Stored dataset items
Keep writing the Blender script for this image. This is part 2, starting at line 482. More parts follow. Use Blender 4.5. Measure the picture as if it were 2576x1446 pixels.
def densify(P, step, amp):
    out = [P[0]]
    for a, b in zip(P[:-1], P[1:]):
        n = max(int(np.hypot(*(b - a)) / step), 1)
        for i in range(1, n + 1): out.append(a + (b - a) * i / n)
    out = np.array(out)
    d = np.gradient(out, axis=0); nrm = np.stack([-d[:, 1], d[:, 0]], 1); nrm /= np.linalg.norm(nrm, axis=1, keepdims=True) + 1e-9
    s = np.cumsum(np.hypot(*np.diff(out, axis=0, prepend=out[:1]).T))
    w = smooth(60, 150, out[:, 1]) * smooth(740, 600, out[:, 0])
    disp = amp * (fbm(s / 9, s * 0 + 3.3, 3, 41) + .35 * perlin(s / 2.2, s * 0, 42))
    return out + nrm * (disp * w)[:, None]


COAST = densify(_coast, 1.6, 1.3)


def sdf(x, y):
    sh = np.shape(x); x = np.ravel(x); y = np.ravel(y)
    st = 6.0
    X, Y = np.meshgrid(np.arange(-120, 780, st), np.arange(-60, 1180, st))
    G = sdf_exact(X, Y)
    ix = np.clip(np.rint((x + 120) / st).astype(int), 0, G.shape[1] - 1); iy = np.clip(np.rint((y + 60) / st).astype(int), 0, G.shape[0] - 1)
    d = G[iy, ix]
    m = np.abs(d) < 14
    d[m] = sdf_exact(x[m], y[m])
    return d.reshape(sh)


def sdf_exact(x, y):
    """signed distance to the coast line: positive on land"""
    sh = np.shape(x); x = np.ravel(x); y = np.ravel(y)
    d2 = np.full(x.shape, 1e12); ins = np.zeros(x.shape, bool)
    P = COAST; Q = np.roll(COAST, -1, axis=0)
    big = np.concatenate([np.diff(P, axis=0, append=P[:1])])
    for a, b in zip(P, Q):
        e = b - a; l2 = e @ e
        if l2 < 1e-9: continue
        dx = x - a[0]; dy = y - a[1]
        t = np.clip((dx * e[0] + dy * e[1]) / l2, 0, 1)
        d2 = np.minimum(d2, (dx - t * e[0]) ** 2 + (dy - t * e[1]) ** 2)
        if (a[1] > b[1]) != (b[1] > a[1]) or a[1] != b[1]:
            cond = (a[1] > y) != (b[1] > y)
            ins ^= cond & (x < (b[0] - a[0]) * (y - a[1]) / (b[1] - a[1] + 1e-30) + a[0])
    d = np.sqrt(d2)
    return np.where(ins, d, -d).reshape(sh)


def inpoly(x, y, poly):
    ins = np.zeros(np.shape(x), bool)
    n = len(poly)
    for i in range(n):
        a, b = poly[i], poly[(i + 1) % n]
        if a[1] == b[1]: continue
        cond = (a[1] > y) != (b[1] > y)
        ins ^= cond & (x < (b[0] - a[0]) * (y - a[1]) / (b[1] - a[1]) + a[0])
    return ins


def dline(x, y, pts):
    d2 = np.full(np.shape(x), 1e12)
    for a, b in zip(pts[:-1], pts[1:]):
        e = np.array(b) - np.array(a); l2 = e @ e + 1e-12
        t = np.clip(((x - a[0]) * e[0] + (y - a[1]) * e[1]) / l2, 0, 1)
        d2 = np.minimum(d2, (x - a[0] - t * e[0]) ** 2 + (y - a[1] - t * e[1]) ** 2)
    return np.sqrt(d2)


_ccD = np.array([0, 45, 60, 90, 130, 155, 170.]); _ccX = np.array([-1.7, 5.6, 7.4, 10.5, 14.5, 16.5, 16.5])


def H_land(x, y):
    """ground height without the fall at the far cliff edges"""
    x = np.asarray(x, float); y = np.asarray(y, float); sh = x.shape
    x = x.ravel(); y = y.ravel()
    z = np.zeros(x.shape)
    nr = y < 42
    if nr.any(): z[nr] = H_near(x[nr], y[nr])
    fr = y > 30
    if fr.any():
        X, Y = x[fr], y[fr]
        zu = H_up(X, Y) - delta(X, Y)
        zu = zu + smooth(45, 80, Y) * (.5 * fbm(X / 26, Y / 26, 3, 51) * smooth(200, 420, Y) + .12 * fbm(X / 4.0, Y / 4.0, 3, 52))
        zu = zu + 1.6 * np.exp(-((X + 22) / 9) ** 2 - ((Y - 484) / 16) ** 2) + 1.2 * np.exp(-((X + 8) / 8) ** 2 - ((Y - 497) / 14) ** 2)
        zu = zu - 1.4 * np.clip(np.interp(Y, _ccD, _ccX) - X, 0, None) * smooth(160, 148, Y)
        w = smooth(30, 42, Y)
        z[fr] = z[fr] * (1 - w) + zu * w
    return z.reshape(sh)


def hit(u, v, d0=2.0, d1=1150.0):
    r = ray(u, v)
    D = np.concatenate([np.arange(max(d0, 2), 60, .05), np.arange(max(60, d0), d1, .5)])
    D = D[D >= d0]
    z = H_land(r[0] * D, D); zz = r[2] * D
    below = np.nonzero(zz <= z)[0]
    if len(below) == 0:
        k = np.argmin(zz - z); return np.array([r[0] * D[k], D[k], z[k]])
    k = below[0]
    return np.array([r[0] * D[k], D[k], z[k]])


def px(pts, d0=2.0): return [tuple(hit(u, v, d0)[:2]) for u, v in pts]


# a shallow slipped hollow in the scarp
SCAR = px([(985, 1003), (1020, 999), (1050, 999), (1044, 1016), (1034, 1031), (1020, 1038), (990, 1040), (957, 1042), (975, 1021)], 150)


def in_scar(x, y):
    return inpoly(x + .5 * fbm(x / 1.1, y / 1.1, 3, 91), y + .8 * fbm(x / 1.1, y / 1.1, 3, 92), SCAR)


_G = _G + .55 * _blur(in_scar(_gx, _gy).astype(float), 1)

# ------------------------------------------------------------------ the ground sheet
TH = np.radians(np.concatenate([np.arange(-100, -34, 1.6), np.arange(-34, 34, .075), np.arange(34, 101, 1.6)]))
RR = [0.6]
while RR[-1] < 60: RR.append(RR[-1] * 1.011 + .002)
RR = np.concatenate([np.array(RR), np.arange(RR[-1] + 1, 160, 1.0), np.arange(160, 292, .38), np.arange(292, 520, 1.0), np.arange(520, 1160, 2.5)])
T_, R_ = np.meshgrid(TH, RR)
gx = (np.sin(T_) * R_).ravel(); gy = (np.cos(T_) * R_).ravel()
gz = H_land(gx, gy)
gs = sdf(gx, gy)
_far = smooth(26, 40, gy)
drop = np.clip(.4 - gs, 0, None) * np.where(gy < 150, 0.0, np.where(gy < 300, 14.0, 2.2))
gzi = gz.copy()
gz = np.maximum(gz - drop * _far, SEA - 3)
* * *
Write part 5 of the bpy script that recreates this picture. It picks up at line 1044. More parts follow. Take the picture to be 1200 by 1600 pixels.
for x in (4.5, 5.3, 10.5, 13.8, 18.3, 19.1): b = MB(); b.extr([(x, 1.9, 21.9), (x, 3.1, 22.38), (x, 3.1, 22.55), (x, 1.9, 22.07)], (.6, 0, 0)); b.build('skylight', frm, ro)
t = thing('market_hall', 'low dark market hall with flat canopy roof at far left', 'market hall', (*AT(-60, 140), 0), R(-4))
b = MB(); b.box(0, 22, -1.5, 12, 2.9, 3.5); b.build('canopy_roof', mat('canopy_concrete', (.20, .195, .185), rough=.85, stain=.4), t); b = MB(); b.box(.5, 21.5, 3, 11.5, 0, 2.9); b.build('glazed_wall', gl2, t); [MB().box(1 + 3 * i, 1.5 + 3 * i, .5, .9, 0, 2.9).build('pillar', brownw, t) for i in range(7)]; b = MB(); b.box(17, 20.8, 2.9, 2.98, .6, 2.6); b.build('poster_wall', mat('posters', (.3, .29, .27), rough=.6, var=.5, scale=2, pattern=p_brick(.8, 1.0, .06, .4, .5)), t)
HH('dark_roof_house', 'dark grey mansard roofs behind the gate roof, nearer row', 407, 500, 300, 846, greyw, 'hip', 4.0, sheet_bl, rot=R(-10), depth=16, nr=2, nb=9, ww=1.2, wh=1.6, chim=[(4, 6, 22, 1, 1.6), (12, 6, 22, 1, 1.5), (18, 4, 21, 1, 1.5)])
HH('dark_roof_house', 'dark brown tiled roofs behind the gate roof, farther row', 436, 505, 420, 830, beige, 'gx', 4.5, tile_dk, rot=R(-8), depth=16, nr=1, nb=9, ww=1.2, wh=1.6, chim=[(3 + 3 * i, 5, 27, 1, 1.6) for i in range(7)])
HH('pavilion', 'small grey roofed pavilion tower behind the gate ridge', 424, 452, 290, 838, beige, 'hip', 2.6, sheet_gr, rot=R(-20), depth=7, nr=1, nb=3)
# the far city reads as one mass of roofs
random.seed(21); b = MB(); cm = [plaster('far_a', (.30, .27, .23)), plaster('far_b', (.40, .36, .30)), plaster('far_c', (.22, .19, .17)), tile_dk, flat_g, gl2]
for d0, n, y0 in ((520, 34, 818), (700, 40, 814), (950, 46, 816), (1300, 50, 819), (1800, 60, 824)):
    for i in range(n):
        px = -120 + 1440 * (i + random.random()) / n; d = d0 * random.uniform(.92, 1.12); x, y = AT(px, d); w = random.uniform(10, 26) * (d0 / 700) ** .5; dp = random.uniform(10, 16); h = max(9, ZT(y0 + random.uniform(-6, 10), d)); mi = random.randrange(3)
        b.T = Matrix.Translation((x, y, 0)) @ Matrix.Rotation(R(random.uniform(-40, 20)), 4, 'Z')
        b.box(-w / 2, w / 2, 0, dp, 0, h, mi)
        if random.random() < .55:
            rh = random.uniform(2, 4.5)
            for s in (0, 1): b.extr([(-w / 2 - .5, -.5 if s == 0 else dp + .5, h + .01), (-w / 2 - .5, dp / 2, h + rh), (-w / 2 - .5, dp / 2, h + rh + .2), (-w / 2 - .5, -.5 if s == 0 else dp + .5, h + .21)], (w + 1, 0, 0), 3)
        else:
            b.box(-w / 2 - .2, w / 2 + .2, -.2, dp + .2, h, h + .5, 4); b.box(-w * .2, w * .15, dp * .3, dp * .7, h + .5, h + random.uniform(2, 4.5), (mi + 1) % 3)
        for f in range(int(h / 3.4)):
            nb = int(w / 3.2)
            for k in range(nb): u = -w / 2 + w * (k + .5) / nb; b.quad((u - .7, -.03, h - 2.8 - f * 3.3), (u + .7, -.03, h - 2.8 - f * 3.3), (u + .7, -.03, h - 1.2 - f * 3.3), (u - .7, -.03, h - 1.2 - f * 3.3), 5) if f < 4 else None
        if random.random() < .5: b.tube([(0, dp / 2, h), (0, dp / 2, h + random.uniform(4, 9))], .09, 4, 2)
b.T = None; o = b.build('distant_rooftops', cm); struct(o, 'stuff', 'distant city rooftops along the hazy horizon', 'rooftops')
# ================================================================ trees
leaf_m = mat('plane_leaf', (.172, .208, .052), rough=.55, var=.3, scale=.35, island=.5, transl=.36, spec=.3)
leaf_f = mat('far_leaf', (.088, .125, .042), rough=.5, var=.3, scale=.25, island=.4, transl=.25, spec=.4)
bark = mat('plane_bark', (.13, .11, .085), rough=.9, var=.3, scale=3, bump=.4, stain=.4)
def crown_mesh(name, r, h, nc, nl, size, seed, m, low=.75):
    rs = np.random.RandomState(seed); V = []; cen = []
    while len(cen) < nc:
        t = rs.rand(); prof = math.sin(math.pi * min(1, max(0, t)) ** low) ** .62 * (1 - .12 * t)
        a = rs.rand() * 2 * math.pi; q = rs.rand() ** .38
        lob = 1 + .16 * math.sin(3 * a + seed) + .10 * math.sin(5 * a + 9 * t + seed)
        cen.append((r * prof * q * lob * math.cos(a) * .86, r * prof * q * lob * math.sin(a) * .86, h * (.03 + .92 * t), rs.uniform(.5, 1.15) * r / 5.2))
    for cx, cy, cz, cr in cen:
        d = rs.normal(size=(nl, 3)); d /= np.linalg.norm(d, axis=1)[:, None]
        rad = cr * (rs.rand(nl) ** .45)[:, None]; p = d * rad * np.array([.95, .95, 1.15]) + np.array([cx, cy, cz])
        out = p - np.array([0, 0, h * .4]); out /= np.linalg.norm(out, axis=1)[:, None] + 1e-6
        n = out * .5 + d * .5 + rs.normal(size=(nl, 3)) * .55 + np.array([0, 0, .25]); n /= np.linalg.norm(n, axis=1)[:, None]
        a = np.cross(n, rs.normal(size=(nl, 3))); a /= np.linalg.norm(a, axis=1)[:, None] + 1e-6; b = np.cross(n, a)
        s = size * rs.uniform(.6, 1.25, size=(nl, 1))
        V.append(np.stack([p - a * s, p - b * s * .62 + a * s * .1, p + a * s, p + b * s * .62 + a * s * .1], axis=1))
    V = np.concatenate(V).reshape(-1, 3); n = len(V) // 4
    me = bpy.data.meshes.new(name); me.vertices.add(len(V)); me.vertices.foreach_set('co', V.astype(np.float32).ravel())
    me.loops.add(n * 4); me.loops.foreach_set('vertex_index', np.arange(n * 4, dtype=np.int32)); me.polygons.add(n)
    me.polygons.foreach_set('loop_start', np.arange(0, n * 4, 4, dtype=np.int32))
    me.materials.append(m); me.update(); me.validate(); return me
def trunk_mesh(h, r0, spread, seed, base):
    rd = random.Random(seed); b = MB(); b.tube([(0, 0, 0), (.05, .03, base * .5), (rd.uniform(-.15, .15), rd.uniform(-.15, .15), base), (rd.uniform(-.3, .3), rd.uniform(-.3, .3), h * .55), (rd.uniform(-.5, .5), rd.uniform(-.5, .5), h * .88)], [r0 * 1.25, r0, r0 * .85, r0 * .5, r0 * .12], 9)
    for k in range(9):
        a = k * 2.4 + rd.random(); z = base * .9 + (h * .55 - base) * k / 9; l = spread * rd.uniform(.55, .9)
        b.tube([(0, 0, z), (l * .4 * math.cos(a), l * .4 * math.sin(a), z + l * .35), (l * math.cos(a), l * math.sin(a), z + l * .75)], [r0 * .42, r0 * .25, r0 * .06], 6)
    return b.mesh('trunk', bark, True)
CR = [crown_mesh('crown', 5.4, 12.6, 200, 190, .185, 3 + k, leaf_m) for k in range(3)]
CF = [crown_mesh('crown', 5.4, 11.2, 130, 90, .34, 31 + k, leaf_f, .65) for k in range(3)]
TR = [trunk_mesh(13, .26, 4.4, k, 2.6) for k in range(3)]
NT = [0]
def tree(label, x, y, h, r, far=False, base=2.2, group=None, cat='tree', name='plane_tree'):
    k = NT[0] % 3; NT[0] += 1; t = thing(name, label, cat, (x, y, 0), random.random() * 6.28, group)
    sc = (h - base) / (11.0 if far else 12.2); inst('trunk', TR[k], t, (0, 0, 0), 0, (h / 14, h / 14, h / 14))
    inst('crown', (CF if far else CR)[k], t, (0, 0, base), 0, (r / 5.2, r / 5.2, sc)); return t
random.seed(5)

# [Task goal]
What is wanted is an exact copy of the lines from the line containing "Keep writing the" to the line containing "return d.reshape(sh)", both lines included, and of no other line.

# [Response to this task]
Keep writing the Blender script for this image. This is part 2, starting at line 482. More parts follow. Use Blender 4.5. Measure the picture as if it were 2576x1446 pixels.
def densify(P, step, amp):
    out = [P[0]]
    for a, b in zip(P[:-1], P[1:]):
        n = max(int(np.hypot(*(b - a)) / step), 1)
        for i in range(1, n + 1): out.append(a + (b - a) * i / n)
    out = np.array(out)
    d = np.gradient(out, axis=0); nrm = np.stack([-d[:, 1], d[:, 0]], 1); nrm /= np.linalg.norm(nrm, axis=1, keepdims=True) + 1e-9
    s = np.cumsum(np.hypot(*np.diff(out, axis=0, prepend=out[:1]).T))
    w = smooth(60, 150, out[:, 1]) * smooth(740, 600, out[:, 0])
    disp = amp * (fbm(s / 9, s * 0 + 3.3, 3, 41) + .35 * perlin(s / 2.2, s * 0, 42))
    return out + nrm * (disp * w)[:, None]


COAST = densify(_coast, 1.6, 1.3)


def sdf(x, y):
    sh = np.shape(x); x = np.ravel(x); y = np.ravel(y)
    st = 6.0
    X, Y = np.meshgrid(np.arange(-120, 780, st), np.arange(-60, 1180, st))
    G = sdf_exact(X, Y)
    ix = np.clip(np.rint((x + 120) / st).astype(int), 0, G.shape[1] - 1); iy = np.clip(np.rint((y + 60) / st).astype(int), 0, G.shape[0] - 1)
    d = G[iy, ix]
    m = np.abs(d) < 14
    d[m] = sdf_exact(x[m], y[m])
    return d.reshape(sh)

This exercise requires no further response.